In fact, I'm not entirely sure what I am saying, it's probably the flu talking, but the one thing in the Salon article I agree with is that it's a cool idea to pick a month and say, "let's read ten books this month." Not in competition with NaNoWriMo, but in conjuction with it, maybe in September? It would be especially salubrious for wannabe writers, who need to know the market they're entering into. And there's nothing better than closely analyzing other books to learn how to write. The basic tenets of grammar, plot, and character are all available for you to cadge from careful analysis of these texts. You don't have to memorize techniques out of context from some kind of writer's dictionary--as I am somewhat forced to do by the GREs--you have a nonpareil toolbox at your hand, one of almost infinite variety, weighing down the doughty shelves of your local library.

And I do think it's a tool that goes underused, because people tend to find their favorite authors and genres and keep to that niche for decades. Epic fantasy writers have stuff to learn from people like Robert Graves and Isabelle Allende, as well as stuff to learn from Brandon Sanderson and Robert Jordan.

So I would propose having a "Writers Read" book month (NaNoReMore?) where authors are required to read several books, some outside their favorite genres. And it can be like those things we had in elementary school, where if you turn in your book calendar all filled in, you can get a free pizza. Though I won't be paying for it, of course.

What am I writing for NaNoWriMo? I am not participating in it this year, unfortunately. I have far too much studying to do. (Sigh).

EDIT: No surprise, someone else has already come up with the NaNoReaMo idea.

NaNoWriMo Advice (one month late...)

Posted by Unrepentant Escapist

December 3, 2009 -- 11:20 p.m.

Yay! My alma mater won the PAC 10! The Rose Bowl awaits! Yay!

Strange, how I can sometimes care about such strange things. Why should it matter which group of slump-shouldered men bangs the other ones into oblivion? I don't know any of them, so I have no personal stake in the game, yet I must cheer... I developed a taste for winning at debate tournaments, and somehow that competitive spirit can transfer to strange things.

***

Of course, I probably should have done this post during NaNoWriMo, but who says you can't use the advice throughout the year?
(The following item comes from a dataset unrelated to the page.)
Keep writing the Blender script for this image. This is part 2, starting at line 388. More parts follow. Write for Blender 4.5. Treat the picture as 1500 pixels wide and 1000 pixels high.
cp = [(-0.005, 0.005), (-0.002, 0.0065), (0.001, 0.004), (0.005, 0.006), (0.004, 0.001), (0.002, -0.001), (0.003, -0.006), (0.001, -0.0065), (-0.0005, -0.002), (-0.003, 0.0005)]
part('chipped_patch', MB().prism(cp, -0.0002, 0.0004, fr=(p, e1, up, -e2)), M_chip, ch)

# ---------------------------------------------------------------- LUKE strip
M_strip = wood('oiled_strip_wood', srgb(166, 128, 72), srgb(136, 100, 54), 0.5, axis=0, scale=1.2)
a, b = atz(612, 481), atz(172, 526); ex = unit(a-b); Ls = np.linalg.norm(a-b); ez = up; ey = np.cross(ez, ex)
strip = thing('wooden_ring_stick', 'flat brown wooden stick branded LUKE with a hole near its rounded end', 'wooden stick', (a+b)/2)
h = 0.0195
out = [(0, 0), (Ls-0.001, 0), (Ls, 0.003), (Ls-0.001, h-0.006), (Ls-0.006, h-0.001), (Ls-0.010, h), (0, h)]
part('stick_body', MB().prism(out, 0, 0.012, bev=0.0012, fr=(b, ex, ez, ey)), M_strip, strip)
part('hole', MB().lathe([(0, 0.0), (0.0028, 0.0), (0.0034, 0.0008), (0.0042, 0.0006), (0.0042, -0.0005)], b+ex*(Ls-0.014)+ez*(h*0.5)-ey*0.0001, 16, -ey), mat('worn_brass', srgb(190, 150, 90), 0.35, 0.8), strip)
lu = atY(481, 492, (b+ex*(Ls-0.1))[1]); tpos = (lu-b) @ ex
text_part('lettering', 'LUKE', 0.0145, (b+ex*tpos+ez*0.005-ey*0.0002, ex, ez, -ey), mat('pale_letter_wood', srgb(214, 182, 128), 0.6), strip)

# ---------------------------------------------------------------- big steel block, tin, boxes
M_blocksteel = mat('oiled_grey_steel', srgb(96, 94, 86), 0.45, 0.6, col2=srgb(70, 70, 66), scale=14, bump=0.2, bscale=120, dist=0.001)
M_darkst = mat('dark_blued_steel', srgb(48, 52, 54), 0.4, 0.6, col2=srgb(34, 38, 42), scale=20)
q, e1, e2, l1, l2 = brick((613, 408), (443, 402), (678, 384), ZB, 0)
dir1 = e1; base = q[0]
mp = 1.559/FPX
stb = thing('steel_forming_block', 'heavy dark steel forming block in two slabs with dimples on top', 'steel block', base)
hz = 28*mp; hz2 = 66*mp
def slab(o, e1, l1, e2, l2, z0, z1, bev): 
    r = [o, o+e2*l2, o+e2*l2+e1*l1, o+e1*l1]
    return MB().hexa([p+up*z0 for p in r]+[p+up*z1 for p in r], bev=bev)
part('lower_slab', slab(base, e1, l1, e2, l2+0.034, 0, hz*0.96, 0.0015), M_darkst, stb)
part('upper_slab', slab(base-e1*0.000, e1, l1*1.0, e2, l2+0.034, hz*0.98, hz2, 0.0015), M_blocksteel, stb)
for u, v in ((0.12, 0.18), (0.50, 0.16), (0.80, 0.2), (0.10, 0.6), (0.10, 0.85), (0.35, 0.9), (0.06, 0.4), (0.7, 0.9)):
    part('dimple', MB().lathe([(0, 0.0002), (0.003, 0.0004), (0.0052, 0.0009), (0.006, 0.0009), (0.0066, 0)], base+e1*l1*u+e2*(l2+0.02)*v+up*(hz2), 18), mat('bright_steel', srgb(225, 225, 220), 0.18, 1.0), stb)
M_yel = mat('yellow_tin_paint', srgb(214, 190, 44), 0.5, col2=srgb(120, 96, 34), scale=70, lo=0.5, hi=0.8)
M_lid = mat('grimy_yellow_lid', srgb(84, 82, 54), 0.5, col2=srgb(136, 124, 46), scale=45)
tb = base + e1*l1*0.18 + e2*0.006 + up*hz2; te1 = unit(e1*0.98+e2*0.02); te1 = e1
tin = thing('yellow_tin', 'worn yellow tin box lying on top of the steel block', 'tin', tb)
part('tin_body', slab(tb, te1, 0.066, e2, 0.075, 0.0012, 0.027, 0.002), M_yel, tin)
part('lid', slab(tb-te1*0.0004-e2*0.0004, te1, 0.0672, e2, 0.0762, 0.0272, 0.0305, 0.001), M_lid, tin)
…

The write or die app by the appropriately named Dr. Wicked will do annoying things to you if you stop writing and don't fulfill your word count modes. I haven't tried it, but I love their slogan-- "putting the prod back in productivity."

Inkwell offers humorous advisory twitters helping NaNoWriMo writers pad their word counts from famous authors such as J.R.R. Tolkien, Stephanie Meyer and Anne Frank. ("Avoid distractions! When I wrote my book, I locked myself in the attic & refused to let any1 in.")

Finally, the NaNoWriMo site asks the proverbial question: "I wrote a Novel, Now What?" You can find the answers here.

It includes snippets of advice from people about revising, including a Scott Westerfield quote that compares meaningful evisceration of a novel vs. the shallow easy changes, which he calls "rearranging deck chairs on the Hindenburg."

I had no clue that "Water for Elephants" was a NaNoWriMo book! Wow! You can bet the revision/research took longer than a month, though...

My car's been working smoothly since I got it fixed and the demons were exorcised from my laptop. All it took was a little sprinkling of holy water. Huzzah!